The theme of the exhibition is political and vaguely utopian, as you might guess from the title. The words are taken from a quote in a letter written by Gabo to critic Herbert Read, which talked of the possibilities of art in making quiet changes and shifts in thinking.
From a huge Oscar Murillo painting whose political content isn’t directly obvious to Jeremy Deller’s recent film following young Palestinians as they explore abandoned Palestinian villages in Israeli territory, to a re-enacted protest-performance by Mary Kelly, originally staged in 1971 by five women outside the Miss World contest in London, the work is incredibly disparate and the exhibition, despite some intriguing work, incohesive.
There are powerful photographic works by Khadija Saye, the young artist who impressed Kettle’s Yard director Andrew Nairne with her work at the Diaspora Pavilion at last year’s Venice Biennale, and who was invited to show at the gallery just a day before her death in the Grenfell fire.
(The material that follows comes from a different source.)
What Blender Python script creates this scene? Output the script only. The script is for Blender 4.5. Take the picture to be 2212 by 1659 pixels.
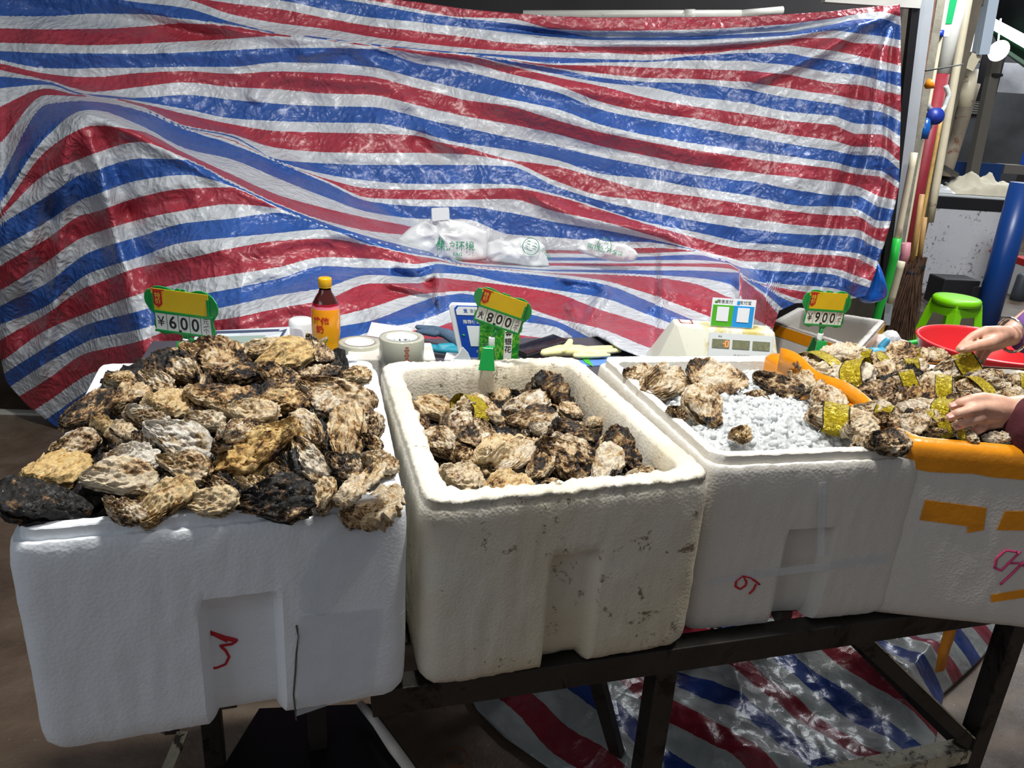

And then there’s a slightly irritating series of stilted images by photographer Melanie Manchot that feature Cambridge-based British-Bangladeshi women, dressed in their ‘vibrant, traditional’ clothes and decorously arranged in groups in various lavish settings of the university. It’s all a bit patronising and tiredly clichéd as explorations of diversity go.
The best work by far is Rana Begum’s off-site and site-specific No.764 Baskets in the vestibule of St Peter’s Church, adjacent to the gallery. An intricate wave-like canopy seemingly made of lace, but actually constructed from 1,000 small bamboo baskets stitched together, it filters the light in the most captivating way. But overall, any temporary exhibition will have to try a lot harder to compete with the magical interior of the Edes’ house and their impressive permanent collection.